Learning a Flexible K-Dependence Bayesian Classifier from the Chain Rule of Joint Probability Distribution

• Main Authors: Limin Wang, Haoyu Zhao
• Format: Article
• Language: English
• Published: MDPI AG 2015-06-01
• Series: Entropy
• Subjects: Bayesian classifier; chain rule; optimal attribute order; information quantity
• Online Access: http://www.mdpi.com/1099-4300/17/6/3766

As one of the most common types of graphical models, the Bayesian classifier has become an extremely popular approach to dealing with uncertainty and complexity. The scoring functions once proposed and widely used for a Bayesian network are not appropriate for a Bayesian classifier, in which class variable C is considered as a distinguished one. In this paper, we aim to clarify the working mechanism of Bayesian classifiers from the perspective of the chain rule of joint probability distribution.
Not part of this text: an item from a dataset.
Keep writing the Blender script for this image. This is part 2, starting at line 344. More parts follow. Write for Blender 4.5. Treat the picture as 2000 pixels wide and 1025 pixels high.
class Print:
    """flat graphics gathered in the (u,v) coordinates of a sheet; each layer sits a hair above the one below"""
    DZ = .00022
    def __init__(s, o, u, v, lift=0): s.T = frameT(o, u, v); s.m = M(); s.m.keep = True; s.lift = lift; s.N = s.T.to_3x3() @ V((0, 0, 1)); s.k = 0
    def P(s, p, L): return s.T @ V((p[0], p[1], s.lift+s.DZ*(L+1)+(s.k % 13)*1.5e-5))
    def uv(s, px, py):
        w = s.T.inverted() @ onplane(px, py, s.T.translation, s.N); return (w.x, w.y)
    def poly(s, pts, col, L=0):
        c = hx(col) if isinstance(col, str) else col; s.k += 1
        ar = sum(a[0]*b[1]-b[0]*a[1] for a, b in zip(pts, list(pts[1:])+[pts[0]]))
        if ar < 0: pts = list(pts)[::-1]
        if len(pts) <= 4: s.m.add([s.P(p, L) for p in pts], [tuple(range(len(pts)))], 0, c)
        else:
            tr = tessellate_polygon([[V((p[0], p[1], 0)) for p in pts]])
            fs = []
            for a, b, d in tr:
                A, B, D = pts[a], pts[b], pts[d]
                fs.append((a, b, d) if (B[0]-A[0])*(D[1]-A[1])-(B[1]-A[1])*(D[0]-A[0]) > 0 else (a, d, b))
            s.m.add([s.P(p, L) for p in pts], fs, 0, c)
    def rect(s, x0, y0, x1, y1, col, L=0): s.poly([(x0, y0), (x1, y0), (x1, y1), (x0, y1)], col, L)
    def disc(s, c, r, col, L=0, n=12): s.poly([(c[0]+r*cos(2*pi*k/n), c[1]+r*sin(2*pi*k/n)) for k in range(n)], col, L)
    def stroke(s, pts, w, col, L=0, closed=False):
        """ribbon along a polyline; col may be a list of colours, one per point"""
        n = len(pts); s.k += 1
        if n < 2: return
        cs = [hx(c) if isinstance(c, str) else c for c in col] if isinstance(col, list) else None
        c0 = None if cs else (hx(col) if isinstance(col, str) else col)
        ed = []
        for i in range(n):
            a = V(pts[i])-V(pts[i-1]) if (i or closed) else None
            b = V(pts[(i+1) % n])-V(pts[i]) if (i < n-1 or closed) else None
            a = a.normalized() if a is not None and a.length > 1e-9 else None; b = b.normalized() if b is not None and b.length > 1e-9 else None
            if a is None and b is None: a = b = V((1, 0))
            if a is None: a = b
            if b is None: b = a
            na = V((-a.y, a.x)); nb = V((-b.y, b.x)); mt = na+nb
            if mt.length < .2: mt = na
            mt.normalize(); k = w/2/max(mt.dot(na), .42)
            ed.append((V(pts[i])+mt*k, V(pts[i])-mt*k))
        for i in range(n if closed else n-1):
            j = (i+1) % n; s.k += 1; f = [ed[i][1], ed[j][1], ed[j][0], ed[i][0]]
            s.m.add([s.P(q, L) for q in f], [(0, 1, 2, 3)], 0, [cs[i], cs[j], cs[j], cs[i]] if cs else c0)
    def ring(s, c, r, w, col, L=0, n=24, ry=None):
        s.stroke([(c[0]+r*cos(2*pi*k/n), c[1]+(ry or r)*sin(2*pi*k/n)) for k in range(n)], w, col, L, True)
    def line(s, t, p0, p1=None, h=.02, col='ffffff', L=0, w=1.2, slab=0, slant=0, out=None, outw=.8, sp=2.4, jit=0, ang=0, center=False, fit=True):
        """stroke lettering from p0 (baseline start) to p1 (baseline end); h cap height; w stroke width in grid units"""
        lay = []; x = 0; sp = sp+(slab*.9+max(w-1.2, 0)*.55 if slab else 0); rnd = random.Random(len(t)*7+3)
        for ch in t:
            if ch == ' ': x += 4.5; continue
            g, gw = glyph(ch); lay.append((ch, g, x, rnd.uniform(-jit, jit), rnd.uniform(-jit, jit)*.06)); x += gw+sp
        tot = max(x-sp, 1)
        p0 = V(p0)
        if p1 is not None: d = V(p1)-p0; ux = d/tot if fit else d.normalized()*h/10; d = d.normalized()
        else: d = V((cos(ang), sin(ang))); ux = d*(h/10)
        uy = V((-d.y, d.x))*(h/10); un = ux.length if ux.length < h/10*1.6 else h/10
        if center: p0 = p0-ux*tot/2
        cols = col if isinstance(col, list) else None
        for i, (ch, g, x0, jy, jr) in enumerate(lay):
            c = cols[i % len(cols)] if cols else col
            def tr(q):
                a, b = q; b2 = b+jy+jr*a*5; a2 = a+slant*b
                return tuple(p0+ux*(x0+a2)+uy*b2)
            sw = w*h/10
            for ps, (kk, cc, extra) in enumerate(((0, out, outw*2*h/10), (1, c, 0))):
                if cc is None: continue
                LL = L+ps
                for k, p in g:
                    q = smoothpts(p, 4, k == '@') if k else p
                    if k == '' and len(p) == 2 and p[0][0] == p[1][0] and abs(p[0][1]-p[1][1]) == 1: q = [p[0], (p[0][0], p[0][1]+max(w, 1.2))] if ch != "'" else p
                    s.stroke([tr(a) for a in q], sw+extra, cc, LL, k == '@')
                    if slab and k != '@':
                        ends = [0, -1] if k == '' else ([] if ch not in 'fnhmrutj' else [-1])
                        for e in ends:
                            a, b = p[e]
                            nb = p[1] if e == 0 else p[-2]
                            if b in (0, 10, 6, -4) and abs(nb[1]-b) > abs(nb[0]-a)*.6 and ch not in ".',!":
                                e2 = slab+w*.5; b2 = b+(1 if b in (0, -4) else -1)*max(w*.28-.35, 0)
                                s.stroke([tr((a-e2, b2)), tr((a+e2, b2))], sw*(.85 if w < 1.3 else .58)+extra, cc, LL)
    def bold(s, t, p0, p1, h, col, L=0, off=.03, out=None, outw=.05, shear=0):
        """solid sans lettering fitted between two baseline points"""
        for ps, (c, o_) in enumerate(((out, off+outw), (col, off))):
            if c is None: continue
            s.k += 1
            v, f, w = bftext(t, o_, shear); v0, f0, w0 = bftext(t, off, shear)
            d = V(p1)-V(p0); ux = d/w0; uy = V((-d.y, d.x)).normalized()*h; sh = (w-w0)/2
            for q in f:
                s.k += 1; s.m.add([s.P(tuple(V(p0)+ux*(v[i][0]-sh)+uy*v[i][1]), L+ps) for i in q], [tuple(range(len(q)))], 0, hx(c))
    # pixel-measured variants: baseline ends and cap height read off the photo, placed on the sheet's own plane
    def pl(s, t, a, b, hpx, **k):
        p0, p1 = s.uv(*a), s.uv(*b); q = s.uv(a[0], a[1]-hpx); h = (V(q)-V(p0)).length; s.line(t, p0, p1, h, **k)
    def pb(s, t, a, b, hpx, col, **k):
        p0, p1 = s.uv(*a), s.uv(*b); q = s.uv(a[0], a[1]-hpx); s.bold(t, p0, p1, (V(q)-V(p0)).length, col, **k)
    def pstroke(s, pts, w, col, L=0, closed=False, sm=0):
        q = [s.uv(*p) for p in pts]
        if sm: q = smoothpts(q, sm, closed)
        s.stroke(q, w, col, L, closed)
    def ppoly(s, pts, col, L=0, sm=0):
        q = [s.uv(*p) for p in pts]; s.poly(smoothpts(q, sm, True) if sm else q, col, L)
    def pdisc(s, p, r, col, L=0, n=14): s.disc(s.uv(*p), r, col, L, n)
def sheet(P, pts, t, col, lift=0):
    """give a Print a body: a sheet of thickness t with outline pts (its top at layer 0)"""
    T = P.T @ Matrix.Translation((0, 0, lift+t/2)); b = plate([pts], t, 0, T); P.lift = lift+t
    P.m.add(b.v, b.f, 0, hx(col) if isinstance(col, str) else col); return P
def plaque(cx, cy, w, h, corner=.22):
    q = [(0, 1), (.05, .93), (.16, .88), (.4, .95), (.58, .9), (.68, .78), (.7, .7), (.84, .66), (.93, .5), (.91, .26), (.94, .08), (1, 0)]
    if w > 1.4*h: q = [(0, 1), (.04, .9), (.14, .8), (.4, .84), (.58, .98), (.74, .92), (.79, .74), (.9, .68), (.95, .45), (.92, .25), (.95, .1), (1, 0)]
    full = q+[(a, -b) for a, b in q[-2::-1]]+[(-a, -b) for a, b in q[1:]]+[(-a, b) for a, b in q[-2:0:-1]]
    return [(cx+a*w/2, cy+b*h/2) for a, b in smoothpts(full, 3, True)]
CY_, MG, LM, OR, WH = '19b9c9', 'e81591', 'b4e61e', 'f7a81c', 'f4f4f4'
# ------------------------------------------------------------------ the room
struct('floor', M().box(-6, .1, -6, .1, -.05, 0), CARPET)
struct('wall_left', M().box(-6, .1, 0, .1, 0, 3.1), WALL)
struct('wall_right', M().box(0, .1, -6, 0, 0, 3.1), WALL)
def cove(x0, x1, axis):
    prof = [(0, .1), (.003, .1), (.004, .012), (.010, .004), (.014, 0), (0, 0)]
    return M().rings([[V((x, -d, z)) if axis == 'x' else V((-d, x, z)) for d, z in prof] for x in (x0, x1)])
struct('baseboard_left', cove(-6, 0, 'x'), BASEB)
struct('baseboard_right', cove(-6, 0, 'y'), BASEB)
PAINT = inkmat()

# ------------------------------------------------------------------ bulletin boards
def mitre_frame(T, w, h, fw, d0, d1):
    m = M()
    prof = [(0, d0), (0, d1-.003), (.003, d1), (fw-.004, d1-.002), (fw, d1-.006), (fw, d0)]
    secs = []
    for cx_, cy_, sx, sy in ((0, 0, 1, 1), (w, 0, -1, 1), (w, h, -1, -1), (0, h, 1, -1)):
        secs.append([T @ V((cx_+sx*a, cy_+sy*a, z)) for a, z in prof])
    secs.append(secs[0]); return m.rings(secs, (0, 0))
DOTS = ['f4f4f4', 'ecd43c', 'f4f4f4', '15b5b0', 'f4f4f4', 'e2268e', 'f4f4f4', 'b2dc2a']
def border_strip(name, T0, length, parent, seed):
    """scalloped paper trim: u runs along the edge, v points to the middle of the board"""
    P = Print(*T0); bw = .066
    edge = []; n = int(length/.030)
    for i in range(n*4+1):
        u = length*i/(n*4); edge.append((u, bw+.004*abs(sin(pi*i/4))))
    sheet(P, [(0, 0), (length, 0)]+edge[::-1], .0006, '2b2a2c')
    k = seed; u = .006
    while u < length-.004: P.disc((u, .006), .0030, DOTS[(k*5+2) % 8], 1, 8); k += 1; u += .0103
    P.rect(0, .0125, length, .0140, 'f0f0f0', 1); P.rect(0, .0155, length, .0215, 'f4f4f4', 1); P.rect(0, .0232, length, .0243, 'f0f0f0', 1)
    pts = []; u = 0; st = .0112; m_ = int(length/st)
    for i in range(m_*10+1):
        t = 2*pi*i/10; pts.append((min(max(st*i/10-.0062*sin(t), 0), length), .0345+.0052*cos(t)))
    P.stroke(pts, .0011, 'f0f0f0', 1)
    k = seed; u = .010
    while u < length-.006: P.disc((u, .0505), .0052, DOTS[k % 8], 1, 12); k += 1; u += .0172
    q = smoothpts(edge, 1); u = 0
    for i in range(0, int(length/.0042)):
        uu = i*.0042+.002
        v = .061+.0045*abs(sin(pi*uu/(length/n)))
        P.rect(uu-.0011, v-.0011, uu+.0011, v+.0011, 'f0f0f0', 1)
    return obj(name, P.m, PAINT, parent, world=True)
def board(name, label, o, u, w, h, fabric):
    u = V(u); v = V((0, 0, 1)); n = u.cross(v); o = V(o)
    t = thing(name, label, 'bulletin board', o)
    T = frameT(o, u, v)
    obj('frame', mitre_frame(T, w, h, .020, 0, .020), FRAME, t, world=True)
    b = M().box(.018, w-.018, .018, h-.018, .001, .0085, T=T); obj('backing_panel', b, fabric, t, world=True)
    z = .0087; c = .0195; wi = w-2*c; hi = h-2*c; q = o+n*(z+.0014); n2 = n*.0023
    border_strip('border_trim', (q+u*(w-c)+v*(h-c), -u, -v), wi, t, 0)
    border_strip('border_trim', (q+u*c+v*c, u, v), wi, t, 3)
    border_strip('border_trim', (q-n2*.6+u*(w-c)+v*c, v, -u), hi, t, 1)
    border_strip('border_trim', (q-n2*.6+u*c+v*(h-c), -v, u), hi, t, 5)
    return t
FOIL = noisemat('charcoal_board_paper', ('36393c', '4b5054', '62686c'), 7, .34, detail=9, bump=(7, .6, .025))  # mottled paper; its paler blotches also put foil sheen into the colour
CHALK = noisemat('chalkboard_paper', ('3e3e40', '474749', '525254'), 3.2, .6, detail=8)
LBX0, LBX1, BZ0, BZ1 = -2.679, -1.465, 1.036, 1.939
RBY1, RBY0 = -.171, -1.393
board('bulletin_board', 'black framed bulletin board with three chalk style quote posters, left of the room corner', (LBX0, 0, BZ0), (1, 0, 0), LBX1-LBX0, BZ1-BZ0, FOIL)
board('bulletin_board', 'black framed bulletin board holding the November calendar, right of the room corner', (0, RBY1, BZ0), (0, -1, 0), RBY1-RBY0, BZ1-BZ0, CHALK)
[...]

By establishing the mapping relationship between conditional probability distribution and mutual information, a new scoring function, Sum_MI, is derived and applied to evaluate the rationality of the Bayesian classifiers. To achieve global optimization and high dependence representation, the proposed learning algorithm, the flexible K-dependence Bayesian (FKDB) classifier, applies greedy search to extract more information from the K-dependence network structure. Meanwhile, during the learning procedure, the optimal attribute order is determined dynamically, rather than rigidly. In the experimental study, functional dependency analysis is used to improve model interpretability when the structure complexity is restricted.